Protection for Europe

“There’s still a lot of uncertainty in Europe. You have the Brexit delays ... some monetary policy questions around the European Central Bank and several other issues,” said Matt Rosenberg, sales trader at Halo Investing.

Rosenberg was surprised not to see more downside protection on the European deal.

“We still see a lot of interest in the Euro Stoxx, particularly for its pricing. And I’m surprised not to see more than just a 10% buffer on it. A lot of people may get full principal protection on a short tenor when using the Euro Stoxx ... maybe not with two times the upside, but they’ll get significantly more than that,” he said.

“I think people are seeking Euro Stoxx growth products mainly for that protection element.

“If it was an income product, it would be different. But we see [a] 25%, 30%, 50% buffer or barrier on the Euro Stoxx for growth products.”

Bullish on tech

The strong feature of the notes was the uncapped upside. But that is if investors are really bullish on the Euro Stoxx.

Instead, Rosenberg said he preferred the notes on the Nasdaq despite the cap.

“It’s a very reasonable cap – double-digit returns on an annual basis,” he said

“On the Nasdaq, it’s good to have a 10% buffer. Nasdaq, S&P, Russell ... these are core positions that investors look to. I think people get exposure to the Euro Stoxx because it prices better.

“Personally, I’m much more confident with the U.S. markets.”

One factor was growth. Rosenberg is bullish on the technology sector, which is underweight in the Euro Stoxx.

“You want to have exposure to technology. That’s where growth is. If you can leverage out your exposure with a little bit of protection, that’s a good alternative to being long the index,” he said.

“Everybody knows that technology is a sector that will command the future. What will change are the names.

“A hot stock today may not be so popular tomorrow. Names will change. That’s why the Nasdaq is a good option to play growth in the sector.”

Sluggish asset class

Rosenberg said he is not bullish on the European equity market.

European stocks have been perplexing for investors. The Euro Stoxx has been lagging the S&P 500 index for some time. While some advisers see value in the asset class, others see a “value trap.”

“Market performance in Europe is not terribly exciting,” he said.

“If I had to use the Euro Stoxx, I’d rather use it in a worst of, for income. With that type of structure, the index doesn’t have to go anywhere, which is just fine.”

Best pricing

Asked how the issuer was able to remove the cap on the Euro Stoxx-linked notes but not on the Nasdaq with nearly identical terms, he said that it was not surprising.

“The Euro Stoxx always prices better. Having much higher dividends is the main driver for better pricing. The Euro Stoxx pays much higher dividends than any U.S. index,” he said.

The Euro Stoxx 50 index yields 3.8%. In comparison, the dividend yield of the Nasdaq is less than 1%.
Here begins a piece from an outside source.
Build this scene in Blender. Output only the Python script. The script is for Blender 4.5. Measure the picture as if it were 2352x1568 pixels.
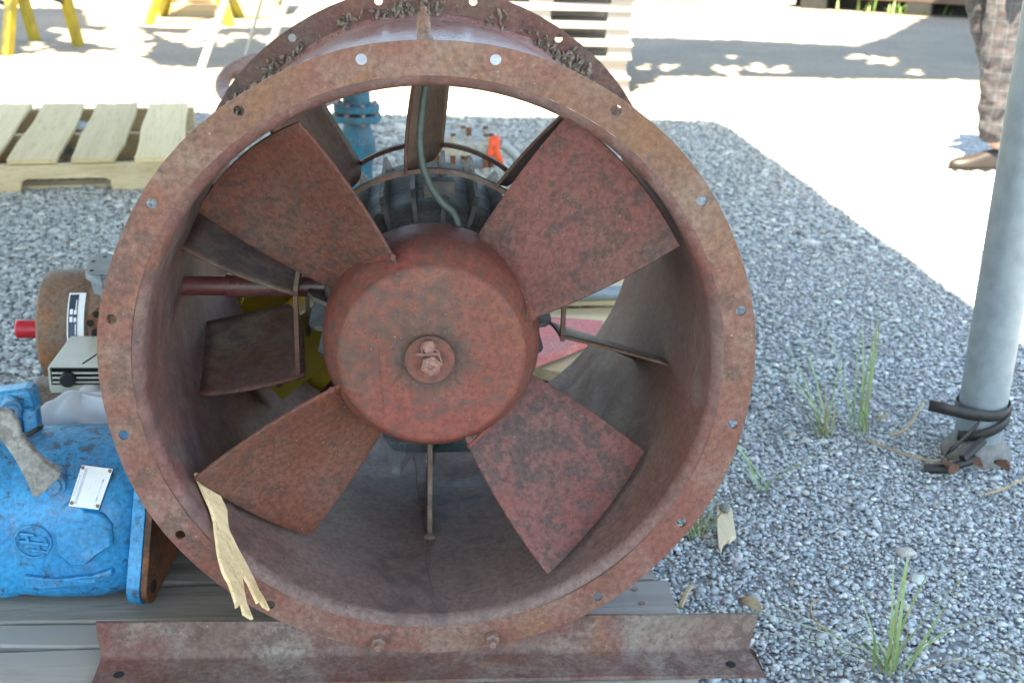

“Most leveraged notes on indices outside of the Euro Stoxx are going to be subject to a cap on a two-year term,” he said.

Both offerings will be guaranteed by JPMorgan Chase & Co. with J.P. Morgan Securities LLC as the agent.

Pricing on both deals will be on March 29.

The Cusip number for the Nasdaq-linked notes is 48130W6J5, and the Cusip number is 48130W6N6 for the other deal.